摠見寺特別拝観
安土城址にある摠見寺(そうけんじ)は、
信長が生前中に建立した寺院である。
今は臨済宗妙心寺派となっている。
嘉永七年に二王門と三重塔以外は焼失してしまい、
現在は大手道の右手にある家康邸跡に仮本堂としている。
この仮本堂で不定期に特別拝観を実施している。
本堂内の拝観のほか、
お茶室にて呈茶もおこなっている。
拝観するには受付にて特別拝観料が必要。
摠見寺(仮本堂)
信長公350回忌を記念に、宮内庁より京都御所の一部を昭和4年に賜り、同8年に家康邸跡に建てられ完成した摠見寺(仮本堂)。
特別公開実施日には、内部の拝観ができる。
玄関を入ると
玄関を入ると摠見寺の3代前住職であった、暮雲軒近藤文光老師の大きな木造が出迎える。近藤文光老師は妙心寺専門道場の師家として多くの弟子を輩出された後、この摠見寺に隠棲された。
須弥壇
本堂中央の須弥壇中央には、ご本尊十一面觀世音菩薩立像。室町時代の一本造りの仏像である。

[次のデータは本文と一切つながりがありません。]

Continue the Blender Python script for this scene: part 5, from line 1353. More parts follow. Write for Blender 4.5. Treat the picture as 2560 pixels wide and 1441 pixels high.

向かって左側には信長公の尊像を安置。江戸時代初期の作とみられる。右手に笏を持ち冠を被り、黒衣の束帯を纏っている。信長公の戒名は「摠見寺殿大相国一品泰巌大居士」という。
向かって右の開山坐像は円鑑禅師(剛可正仲)。織田一族の織田信安の三男であった。開山以来5代にわたって織田家の末裔が住職となり信長の菩提を祀ってきた。この開山坐像は寛政8年に当時住職の天領宗篤が企画して造ったもの。
襖絵「老櫻」
本堂の襖絵は近年新調されたものである。
この「老櫻」と題された襖絵は、赤沢嘉則(1971~・京都在住)の作。
襖絵「安土八景」
摠見寺の執事も勤めていた山本燈舟(昭和3年~)による襖絵。安土に住み、折々の風景を眺めながら水墨画で描いたもの。
襖絵「十牛図」
西村惠信(昭和8年~)による色紙に描いた十牛図を貼り襖にしたてた。花園大学学長を勤められた、近隣の興福寺(妙心寺派)の先住職。現住職・加藤耕文和尚の恩師でもある。
茶室にて抹茶と菓子を
呈茶
摠見寺の特別拝観を申し込まれると、
茶室で抹茶と菓子を召し上がって頂ける。
菓子は住職の手作り。心静かにどうぞ。
大鐘の音を愛でる
摠見寺にある大鐘は、いつでもご自由に撞いて頂ける。除夜の鐘は百八つの煩悩を払うためというが、一打一打に心をこめて撞いて頂きたい。